One of the worst-affected seafood businesses is Baron Shellfish of Bridlington, forced to close after 40 years of exporting crab and lobsters to the EU. Leader of East Riding Council, Richard Burton, said it was very concerning that a business has had to close down because of “issues surrounding Brexit”.

In Felixkirk in North Yorkshire, Emma Blundell, managing director of specialist horse breeders Mount St John, described the amount of paperwork now required to export live animals to the EU as “insane” and she has so far been unable to send a valuable horse to Spain, despite enquiring with transport firms every week.

Nick Buxton, a director at Buxton Special Alloys in Rotherham, said they had already lost three European customers because products were delayed ten days by customs. He described the country as “a shambles”.

The managing director of Mollart Cox Engineering in nearby Chesterfield, Chris Cox, told The Star in Sheffield that, “It’s a total disaster and the most ill-prepared situation I’ve ever come across. They only had four years to prepare for it and it’s a total embarrassment. It will cause job losses and have a detrimental effect on our ability to export”.

Among these tales of Brexit woe, the one bright spot seems to be at the GRI Group from Sheffield, a manufacturer and distributor of chemical intermediates according to their website. Chief executive and Brexit supporter Graham Royle, claims his company ships and receives lorries from Europe literally every day and have had zero issues.  Royle said he spent two years getting ready and since 1 January, “every shipment has been on time, with no delays or added costs”.

GRI seems to have mysteriously escaped the additional costs seen by others of making customs and safety and security declarations for goods shipped into the EU or rising freight costs. Mr Royle, who appears to have a dizzying array of at least a dozen companies, some apparently with no employees, told The Star he voted for Brexit because he believes the UK will “flourish outside of the inertia, bureaucracy and political wrangling of the EU”.

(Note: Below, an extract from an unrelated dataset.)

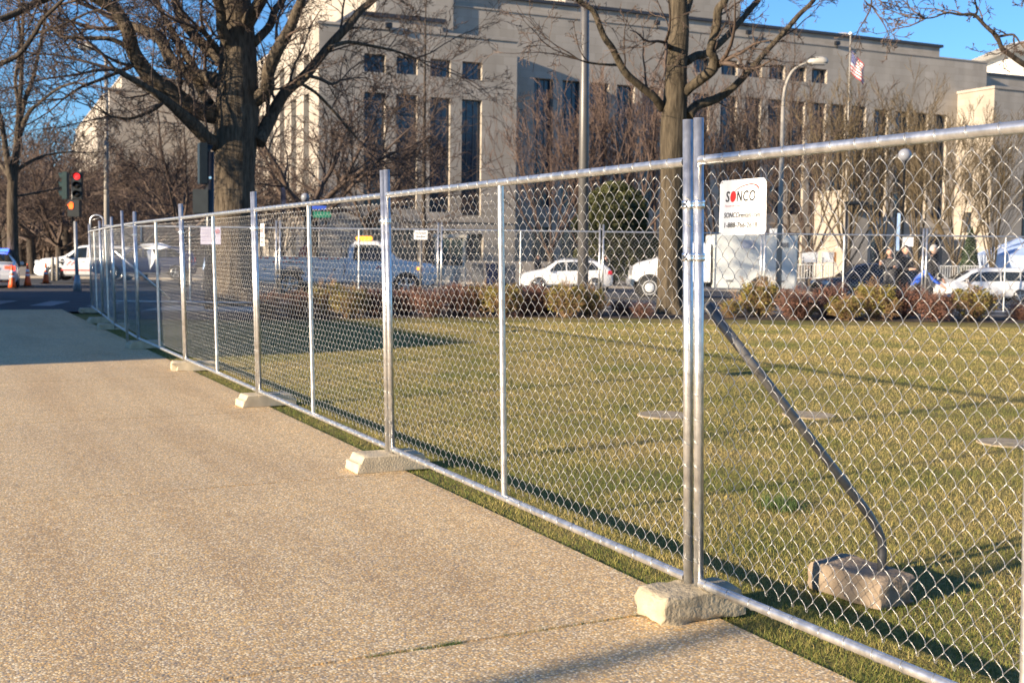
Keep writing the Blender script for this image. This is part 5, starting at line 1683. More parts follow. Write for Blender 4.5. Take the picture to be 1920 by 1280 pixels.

This is indeed puzzling, because 25 business leaders from the chemical industry, including the Chemicals Industries Association, have signed a strongly worded letter to government ministers, seen by the Financial Times, which said they remained “extremely concerned” about current plans for a new £1bn system of chemicals regulation, and warned it would “hit UK industry hard across a range of manufacturing sectors”.

The letter says:

“Perversely, this cost to industry for compliance for one jurisdiction will be double the £500m UK companies have already spent over the past decade in complying with EU Reach and its, now, 27 markets”.


Signatories to the letter include large international business and chemical industry trade associations:


It warns that the UK REACH (Registration, Evaluation, Authorisation and Restriction of Chemicals) database, the equivalent of the EU REACH system, could “lead to potential additional and repetitive animal testing” and that it could become uneconomic to register some lower quantity substances in the UK.

“All in all, this will hit UK industry hard across a range of manufacturing sectors, reduce the competitiveness of UK manufacturing and lead to a loss of inward investment, as companies look outside the UK for their manufacturing hubs for Europe”, the letter said.

As a manufacturer of chemicals, GRI are seemingly unperturbed by the costly duplication of the EU chemical compound database that others in the industry complain about. Mr Royle claimed his EU business is “fully secure” and he looks forward to the “global trade deals that will come to the unshackled UK”.

One GRI Group company, I love Cosmetics Ltd, exports to 40 countries although in its latest accounts up to December 2019, it claims to have no employees.

Puzzlingly, if the European single market offered no benefits to GRI and raising considerable non-tariff barriers through the ‘thin’ EU-UK trade deal has added no extra costs, it is difficult to see what advantage there can be in any future global trade deals for GRI in reducing barriers to trade.

No doubt others will be desperate to learn Graham Royle’s secret, perhaps it’s all down to belief.